Everybody tried to talk me out of it, but nobody could
really convince me until the teacher who had originally introduced me to
the practice of zazen recommended that I wait a little, study Japanese,
and qualify myself for a job to make a living when I come back to Germany.
I had never really thought about making a living until then, but I was
warned that there were too many cases of people who ended up living in Zen
monasteries for life, just because they had no other choice. They could
not return to social life, because they would not be able to make a living
there. I could not imagine that such a thing could be possible: Weren't
those Zen monks some kind of super-human beings, who understood
everything? Nothing should be impossible for someone who has mastered Zen
- so why worry now about getting a job?
Anyway, I decided to study
Japanese before I was going to become a monk in Japan. As it happened to
be a fashion at the time to think that elemantary particles as well as
galaxies and the universe at a whole obey to the same laws that Shakyamuni
or Lao-tse taught, I decided to also take up philosophy and physics at
university. Eventually I would not only become a Zen master, but also win
the Nobel prize, I thought. After two and a half years though, I realized
that studying elemantary particle physics alone is a life-time vocation.
So I stopped.
In Germany there is no B.A., so you can not graduate from
university until you get your Master's degree. When I was 22, I could not
wait any longer to get closer to what I thought was "real Zen", and I
decided to take one year off to study at Kyoto University. During the
first three months, I attend the weekly Zazen meetings at the Soto Zen
Center in Kyoto, and the monthly sesshins in Sonobe, outside Kyoto.
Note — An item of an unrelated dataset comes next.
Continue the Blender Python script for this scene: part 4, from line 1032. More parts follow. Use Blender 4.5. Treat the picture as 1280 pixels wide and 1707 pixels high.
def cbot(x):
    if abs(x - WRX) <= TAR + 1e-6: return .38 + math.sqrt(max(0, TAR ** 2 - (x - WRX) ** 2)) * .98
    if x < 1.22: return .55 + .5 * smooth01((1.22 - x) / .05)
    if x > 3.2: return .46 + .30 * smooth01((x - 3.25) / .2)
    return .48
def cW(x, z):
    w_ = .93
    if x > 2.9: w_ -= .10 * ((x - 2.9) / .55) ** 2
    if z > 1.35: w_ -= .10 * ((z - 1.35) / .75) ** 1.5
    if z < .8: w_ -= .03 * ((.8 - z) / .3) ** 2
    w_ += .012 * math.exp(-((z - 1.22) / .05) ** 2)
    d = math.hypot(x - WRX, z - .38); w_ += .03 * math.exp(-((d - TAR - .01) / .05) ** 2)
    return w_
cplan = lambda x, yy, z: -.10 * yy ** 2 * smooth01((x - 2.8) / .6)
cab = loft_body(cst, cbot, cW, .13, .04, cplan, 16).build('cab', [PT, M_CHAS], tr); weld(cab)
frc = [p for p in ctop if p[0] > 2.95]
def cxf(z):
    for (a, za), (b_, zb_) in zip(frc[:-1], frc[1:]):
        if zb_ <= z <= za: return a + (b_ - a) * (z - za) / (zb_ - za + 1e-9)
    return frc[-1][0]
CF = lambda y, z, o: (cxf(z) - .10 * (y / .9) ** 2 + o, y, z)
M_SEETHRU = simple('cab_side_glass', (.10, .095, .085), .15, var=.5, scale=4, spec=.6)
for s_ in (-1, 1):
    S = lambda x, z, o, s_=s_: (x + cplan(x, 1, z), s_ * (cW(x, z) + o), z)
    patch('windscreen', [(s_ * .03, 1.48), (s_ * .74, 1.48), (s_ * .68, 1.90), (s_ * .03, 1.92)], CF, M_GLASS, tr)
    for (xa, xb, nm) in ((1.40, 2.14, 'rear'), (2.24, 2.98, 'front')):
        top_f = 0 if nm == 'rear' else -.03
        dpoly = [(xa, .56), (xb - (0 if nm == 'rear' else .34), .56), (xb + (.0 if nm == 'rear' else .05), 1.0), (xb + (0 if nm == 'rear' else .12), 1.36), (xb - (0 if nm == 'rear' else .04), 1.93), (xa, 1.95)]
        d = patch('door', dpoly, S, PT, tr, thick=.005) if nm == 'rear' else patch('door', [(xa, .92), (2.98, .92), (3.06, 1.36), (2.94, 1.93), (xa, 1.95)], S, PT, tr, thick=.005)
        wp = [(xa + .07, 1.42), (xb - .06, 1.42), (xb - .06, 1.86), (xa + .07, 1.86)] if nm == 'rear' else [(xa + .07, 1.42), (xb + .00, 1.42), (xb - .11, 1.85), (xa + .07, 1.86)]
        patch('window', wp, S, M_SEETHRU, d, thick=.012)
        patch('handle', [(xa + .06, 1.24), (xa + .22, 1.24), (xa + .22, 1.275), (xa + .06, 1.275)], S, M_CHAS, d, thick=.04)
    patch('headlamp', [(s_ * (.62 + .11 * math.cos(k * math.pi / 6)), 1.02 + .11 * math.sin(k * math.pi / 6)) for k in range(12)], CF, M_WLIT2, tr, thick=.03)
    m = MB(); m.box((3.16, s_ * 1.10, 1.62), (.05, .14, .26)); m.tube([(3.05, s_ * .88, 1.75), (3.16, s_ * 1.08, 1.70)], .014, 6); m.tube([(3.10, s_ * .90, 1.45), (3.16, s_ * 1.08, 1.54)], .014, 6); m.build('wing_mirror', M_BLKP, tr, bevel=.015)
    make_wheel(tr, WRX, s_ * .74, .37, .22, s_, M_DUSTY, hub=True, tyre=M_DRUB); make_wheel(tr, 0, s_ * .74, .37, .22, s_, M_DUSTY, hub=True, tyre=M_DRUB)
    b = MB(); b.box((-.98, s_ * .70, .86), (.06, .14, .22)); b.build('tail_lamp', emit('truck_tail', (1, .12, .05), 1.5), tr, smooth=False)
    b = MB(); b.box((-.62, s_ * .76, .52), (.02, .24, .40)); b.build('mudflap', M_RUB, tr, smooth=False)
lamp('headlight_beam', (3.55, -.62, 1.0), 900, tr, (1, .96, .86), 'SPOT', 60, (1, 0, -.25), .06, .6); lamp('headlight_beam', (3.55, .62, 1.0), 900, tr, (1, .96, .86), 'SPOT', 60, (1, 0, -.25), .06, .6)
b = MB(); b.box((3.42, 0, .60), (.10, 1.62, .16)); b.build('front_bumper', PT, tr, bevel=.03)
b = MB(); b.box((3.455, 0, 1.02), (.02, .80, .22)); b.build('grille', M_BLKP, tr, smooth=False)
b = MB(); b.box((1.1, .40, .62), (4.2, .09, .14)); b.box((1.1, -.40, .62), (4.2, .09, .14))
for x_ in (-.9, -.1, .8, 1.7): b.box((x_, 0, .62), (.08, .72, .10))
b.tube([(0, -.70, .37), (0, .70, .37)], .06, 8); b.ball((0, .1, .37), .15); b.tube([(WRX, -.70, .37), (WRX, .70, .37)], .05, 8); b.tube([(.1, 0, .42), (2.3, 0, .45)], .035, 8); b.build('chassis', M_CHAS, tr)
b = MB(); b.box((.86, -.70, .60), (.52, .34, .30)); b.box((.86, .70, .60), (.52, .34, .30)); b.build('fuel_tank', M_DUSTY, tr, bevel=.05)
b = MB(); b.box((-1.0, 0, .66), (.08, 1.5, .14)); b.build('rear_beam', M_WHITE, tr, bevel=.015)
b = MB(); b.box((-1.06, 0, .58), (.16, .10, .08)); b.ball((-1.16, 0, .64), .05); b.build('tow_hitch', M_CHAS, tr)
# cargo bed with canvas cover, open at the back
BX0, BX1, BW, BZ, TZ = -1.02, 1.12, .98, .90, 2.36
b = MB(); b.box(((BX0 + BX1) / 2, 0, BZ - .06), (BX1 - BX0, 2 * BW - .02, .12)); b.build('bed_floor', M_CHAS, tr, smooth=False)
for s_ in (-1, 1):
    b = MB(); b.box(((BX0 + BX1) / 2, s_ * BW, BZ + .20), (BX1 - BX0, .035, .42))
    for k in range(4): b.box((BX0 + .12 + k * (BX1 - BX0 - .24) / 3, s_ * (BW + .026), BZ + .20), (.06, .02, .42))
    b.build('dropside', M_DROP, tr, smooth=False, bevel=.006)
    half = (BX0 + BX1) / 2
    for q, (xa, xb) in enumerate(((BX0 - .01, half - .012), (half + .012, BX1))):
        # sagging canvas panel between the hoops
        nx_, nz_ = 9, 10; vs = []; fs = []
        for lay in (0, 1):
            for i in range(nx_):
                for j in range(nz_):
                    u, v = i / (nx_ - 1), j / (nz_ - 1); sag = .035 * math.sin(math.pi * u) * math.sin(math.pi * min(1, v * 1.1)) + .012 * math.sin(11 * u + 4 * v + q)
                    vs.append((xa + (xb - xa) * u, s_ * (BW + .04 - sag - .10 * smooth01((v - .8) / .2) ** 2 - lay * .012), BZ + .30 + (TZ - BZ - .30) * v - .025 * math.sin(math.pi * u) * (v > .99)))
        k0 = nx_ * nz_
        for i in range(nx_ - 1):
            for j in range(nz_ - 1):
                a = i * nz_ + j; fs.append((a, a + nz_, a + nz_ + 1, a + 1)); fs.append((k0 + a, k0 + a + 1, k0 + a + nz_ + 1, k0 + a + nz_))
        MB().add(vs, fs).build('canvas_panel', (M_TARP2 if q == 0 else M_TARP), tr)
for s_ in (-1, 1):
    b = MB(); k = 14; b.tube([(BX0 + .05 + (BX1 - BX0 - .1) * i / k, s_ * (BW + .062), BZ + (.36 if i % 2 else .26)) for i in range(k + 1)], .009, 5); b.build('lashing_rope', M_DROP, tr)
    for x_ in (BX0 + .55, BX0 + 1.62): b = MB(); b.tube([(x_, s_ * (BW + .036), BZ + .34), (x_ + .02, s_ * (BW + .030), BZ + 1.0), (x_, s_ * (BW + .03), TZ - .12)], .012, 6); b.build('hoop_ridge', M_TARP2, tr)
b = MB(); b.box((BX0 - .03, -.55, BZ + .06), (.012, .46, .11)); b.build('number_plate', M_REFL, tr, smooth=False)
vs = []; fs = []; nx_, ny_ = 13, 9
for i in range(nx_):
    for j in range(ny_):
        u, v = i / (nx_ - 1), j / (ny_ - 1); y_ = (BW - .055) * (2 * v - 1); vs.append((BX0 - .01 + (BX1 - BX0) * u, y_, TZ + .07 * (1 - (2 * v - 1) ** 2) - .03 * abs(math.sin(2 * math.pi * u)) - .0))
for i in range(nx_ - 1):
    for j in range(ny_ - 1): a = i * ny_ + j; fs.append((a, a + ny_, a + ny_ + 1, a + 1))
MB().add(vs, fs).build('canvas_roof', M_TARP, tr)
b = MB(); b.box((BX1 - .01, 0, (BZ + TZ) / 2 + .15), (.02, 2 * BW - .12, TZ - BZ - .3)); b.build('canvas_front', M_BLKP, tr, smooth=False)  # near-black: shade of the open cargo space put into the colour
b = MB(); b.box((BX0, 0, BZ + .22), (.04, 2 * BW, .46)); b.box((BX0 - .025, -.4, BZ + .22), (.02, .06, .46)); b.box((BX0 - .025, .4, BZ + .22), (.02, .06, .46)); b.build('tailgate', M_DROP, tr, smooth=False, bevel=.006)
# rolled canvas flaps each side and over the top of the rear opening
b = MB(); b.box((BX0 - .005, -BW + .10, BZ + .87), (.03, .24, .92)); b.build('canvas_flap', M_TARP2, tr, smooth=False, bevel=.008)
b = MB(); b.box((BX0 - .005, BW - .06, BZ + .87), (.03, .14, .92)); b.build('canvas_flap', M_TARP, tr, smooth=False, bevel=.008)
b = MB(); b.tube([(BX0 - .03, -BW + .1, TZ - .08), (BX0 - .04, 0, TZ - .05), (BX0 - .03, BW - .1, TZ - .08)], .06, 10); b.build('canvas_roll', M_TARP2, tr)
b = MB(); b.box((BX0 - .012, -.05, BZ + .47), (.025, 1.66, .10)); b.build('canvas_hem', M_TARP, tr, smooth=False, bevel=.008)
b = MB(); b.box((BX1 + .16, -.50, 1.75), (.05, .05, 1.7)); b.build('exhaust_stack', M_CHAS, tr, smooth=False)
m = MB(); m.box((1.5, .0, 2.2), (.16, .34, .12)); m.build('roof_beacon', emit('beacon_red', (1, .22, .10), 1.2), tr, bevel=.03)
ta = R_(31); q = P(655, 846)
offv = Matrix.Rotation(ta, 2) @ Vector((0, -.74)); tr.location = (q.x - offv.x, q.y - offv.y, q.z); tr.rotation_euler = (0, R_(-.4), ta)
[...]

University life in Japan proofed to be just as boring as in Germany, and
Zen was not a reality in the daily life of Kyoto. It existed for tourists,
but there were not even dojos that would function on a daily basis. Zen
priests were business men with no interest in practice, and temples would
be operated only as cementaries, not dojos for practice. After months at
the university, I even learned that my professor was a Soto Zen priest -
he certainly did not look like one, and at university he taught Kant. The
Soto Zen Center was my only refuge, and during the summer I decided to
spend two months in Shorinji, the sesshin temple in Sonobe.
During
these two months of Juli and August I got a first taste of "adult
practice". I had thought that people at the temple would take me by the
hand and teach me everything. It started promising when they put me in the
kitchen on my first day, as an assitant to the cook. I was supposed to
learn for the first week from the main cook, so that I could do the job on
my own and be the cook during the second week. I had never cooked more
sophisticated food than scrambled eggs, so I was not quite sure if one
week of assisting the cook would be enough time for me to learn the job,
especially when the "main cook" told me that he himself had arrived just a
week ago from Sweden and that it was the first day for him being
responsible alone in the kitchen. Three days later he decided that the
climate was much to hot and humid for him and was gone. So I became the
"main cook" for the rest of the ten days, after only three days of
"training" under a stressed out Swede. I asked the resident priest how he
could possibly expect me to be able to cook for the sangha, knowing
absolutely nothing about the art. Should not someone competent teach me
first? His answer was: "This is what Dogen Zenji calls
'self-realized-samadhi'. You have to read the Shobogenzo!" I had more
lessons in "self-realized-samadhi" during August, when Buddhist temples
around Japan get very buzy with ceremonies for the ancestors of the
parishioners of their temples. The resident priest too was very buzy
helping out at a big temple in Kyoto, and for two weeks he would come back
late at night to sleep at Shorinji, only to be back on his way to Kyoto
early the next morning. Everyone else had taken off for their summer
holidays, so I found myself following the schedule all on my own. Running
through the temple at 5am with the wake up bell, although their was no one
to wake up. Sitting for two hours in zazen, preparing breakfast, cleaning,
doing samu, heating the bath and after dinner two hours of zazen by my
own. For someone who went to a Zen temple to receive instruction in "Zen",
an excellent teaching indeed. "Self-realized-samadhi", or as I call it
now: Adult practice.
It was at my begin of my stay at Shorinji that
I heard from a practioner called George about Antaiji. George had spent
there two weeks during the spring, and although he could not communicate
with the all-Japanese monks, he said that the 24 hours of their daily
lives there were lived "in deep samadhi". The resident priest in Shorinji
also proofed to be a monk originally from Antaiji, and I got exited about
the possibility of getting an introduction to Antaiji and see it with my
very own eyes. Everything I heard about Antaiji sounded like the "real
Zen" I was still dreaming about: Self-sufficiency, cooking without gas, no
heat in winter except from a wood stove, two monthly sesshins. And above
all, only Japanese monks! I had enough of all these Western fake
practioners, I needed to practice with some real Japanese guys. Finally, I
would get some real instruction in "Zen"!
Thinking about it now, I can
not understand how come that I never woke up to all the fake in my own
mind?
Anyway, I got my introduction to Antaiji, and I decided to
stop my studies at Kyoto University to practice for six months at Antaiji.
I arrived on September 30th of 1990, two weeks after a typhoon had washed
away the four kilometer long road that led up to the temple. Some of the
monks seemed to be still in a kind of shock, but I couldn't see why: Isn't
it a matter of course that a "real Zen monastery" lies remotely in the
mountains, unaccesible for normal people, even without mail? I was rather
surprised that they had electricity and a telephone there - shouldn't real
Zen monks be able to do without?
You can imagine how much more
surprised I was when the sesshin started the following day: I had heard
that Antaiji practiced "pure Zen" in the tradition of Dogen Zenji,
shikantaza without any mixtures, sesshins without toys. What did I find?
The meditation hall revibrating with monks snoring, some dropping
backwards off their cushion, others banging their heads in the wall!